Mathematical Puzzle: A Drag Race of Who Wins

Question

I'm having a real difficult time understanding how this problem is solved:

"Two drivers, Alison and Kevin, are participating in a drag race. Beginning from a standing start, they each proceed with a constant acceleration. Alison covers the last 1/4th of the distance in 3 seconds, whereas Kevin covers the last 1/3rd of the distance in 4 seconds. Who wins and by how much time?"

Distance = $s(t) = \frac 1 2 at^2$.

That just comes with understanding the physics involved. I don't think I can just easily plug numbers into it to create any kind of system of equations.
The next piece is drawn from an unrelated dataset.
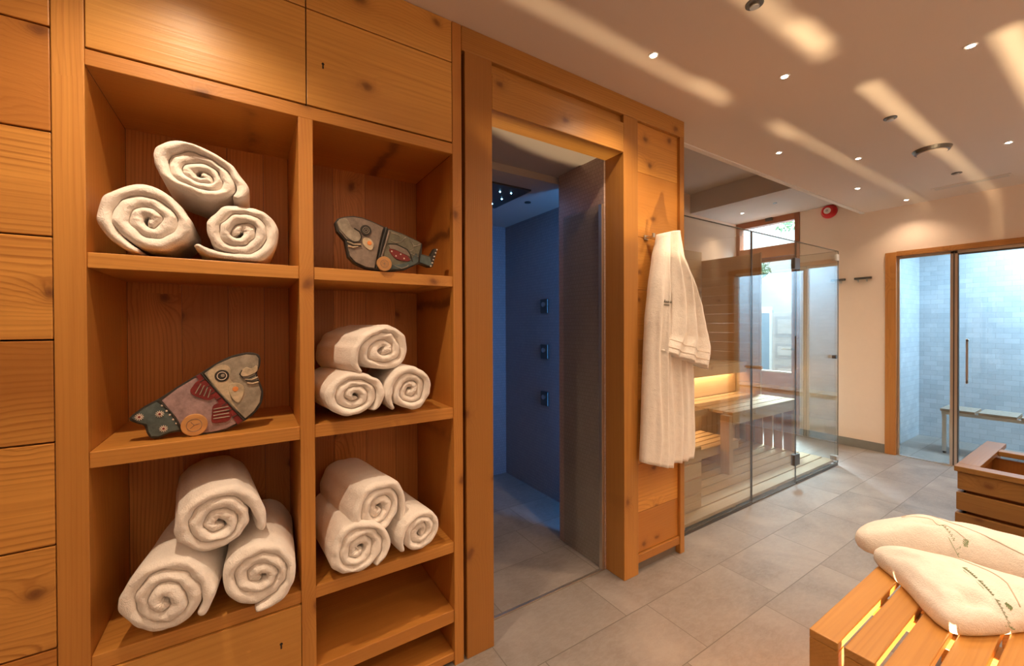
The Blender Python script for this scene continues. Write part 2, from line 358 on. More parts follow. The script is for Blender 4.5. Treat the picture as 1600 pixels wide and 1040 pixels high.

By solving for t, we get $t = \sqrt{\frac{2s}{a}}$

So far so good, but what follows is where I don't understand conceptually what's really going on.

Alison's acceleration: $3 = \sqrt{\frac{2s}{a}} - \left[ \frac{2\frac{3s}{4}}{a}\right]^{1/2}$

I'm not exactly sure where even that is coming from.

If we solve for a, and my algebra skills are not where they should be since I can't, we should get $a = \frac{s[(\sqrt{2}-\sqrt{3/2}]^2}{9}$ (but how?)

The time for Alison will be this: {(2s)/[(2^(1/2)-(3/2)^(1/2)*s/9)]}^(1/2) = 12 + 6(3)^(1/2)

The same procedure should get Kevin's time. But I don't understand it. Can anybody walk be through this in simple language? Thanks for your time and help!

(Note: I posted this yesterday, but I saw I made a big typo in it. So I deleted it.)

Answer 1

We have the general equation $s(t) = \frac{1}{2} at^2$, which will we can apply to any time in the race. If we let $S$ be the end of the race and $T$ be the time it takes for Kevin to reach the end, we will have

$$ T = \sqrt{\frac{2S}{a}} $$

But, we also know that 3 seconds earlier, he was 1/4 of the total distance away from the finish line, or in other words, he was 3/4 done with the race. This means at the time $T-3$, he was at the position $\frac{3}{4}S$. So we can write the equation

$$ T-3 = \sqrt{\frac{2(\frac{3}{4}S)}{a}} $$

subtracting the two equations leads to

$$ 3 = \sqrt{\frac{2S}{a}} - \sqrt{\frac{\frac{3}{2}S}{a}} $$

Notice that the two terms on the right hand side have the factor ${\sqrt{\frac{S}{a}}}$, which we can factor out:

$$ 3 = \sqrt{\frac{2S}{a}} - \sqrt{\frac{\frac{3}{2}S}{a}} = \sqrt{\frac{S}{a}}(\sqrt{2} - \sqrt{\frac{3}{2}}) $$

Square both sides to get

$$ 9 = \frac{S}{a}(\sqrt{2} - \sqrt{\frac{3}{2}})^2 $$

and now we just solve for $a$, which is just multiplying by $a$ and dividing by $9$:

$$ a = \frac{S}{9}(\sqrt{2} - \sqrt{\frac{3}{2}})^2 $$

which is Kevin's acceleration. To get Kevin's time, we just plug in the original equation:

$$ T = \sqrt{\frac{2S}{a}} = \sqrt{\frac{2S}{ \frac{S}{9}(\sqrt{2} - \sqrt{\frac{3}{2}})^2}} = \sqrt{\frac{2}{ \frac{(\sqrt{2} - \sqrt{\frac{3}{2}})^2}{9}}} = \sqrt{\frac{18}{ (\sqrt{2} - \sqrt{\frac{3}{2}})^2}} $$

The exact same strategy works for Alison, with slightly different numbers.

Answer 2

I would do it like this.

First let the whole distance be $12$ units (you can choose the units to fit and $12$ makes everything an integer).

Now at some time $t_1$, Alison has travelled $9$ units so that $9=\frac {at_1^2}2$ and $$t_1^2=\frac {18}a$$

At time $t_2$, Alison has travelled $12$ units, so $$t_2^2=\frac {24}a$$

Now this last quarter of the journey takes $3$ seconds so that $$t_2-t_1=3=\sqrt{\frac {24}a}-\sqrt{\frac {18}a}$$

Squaring this equation and clearing fractions $$9a=24+18-2\sqrt{432}=42-24\sqrt 3$$ and $$a=\frac {14-8\sqrt 3}3$$

Once $a$ is known, $t_2$ is easy to find from the equation for $t_2^2$. And Kevin's journey can be analysed in a similar way.

I'd prefer this systematic approach to trying to write down complicated formulae - there is so much less to go wrong, and if you make a slip it is easier to spot where it is.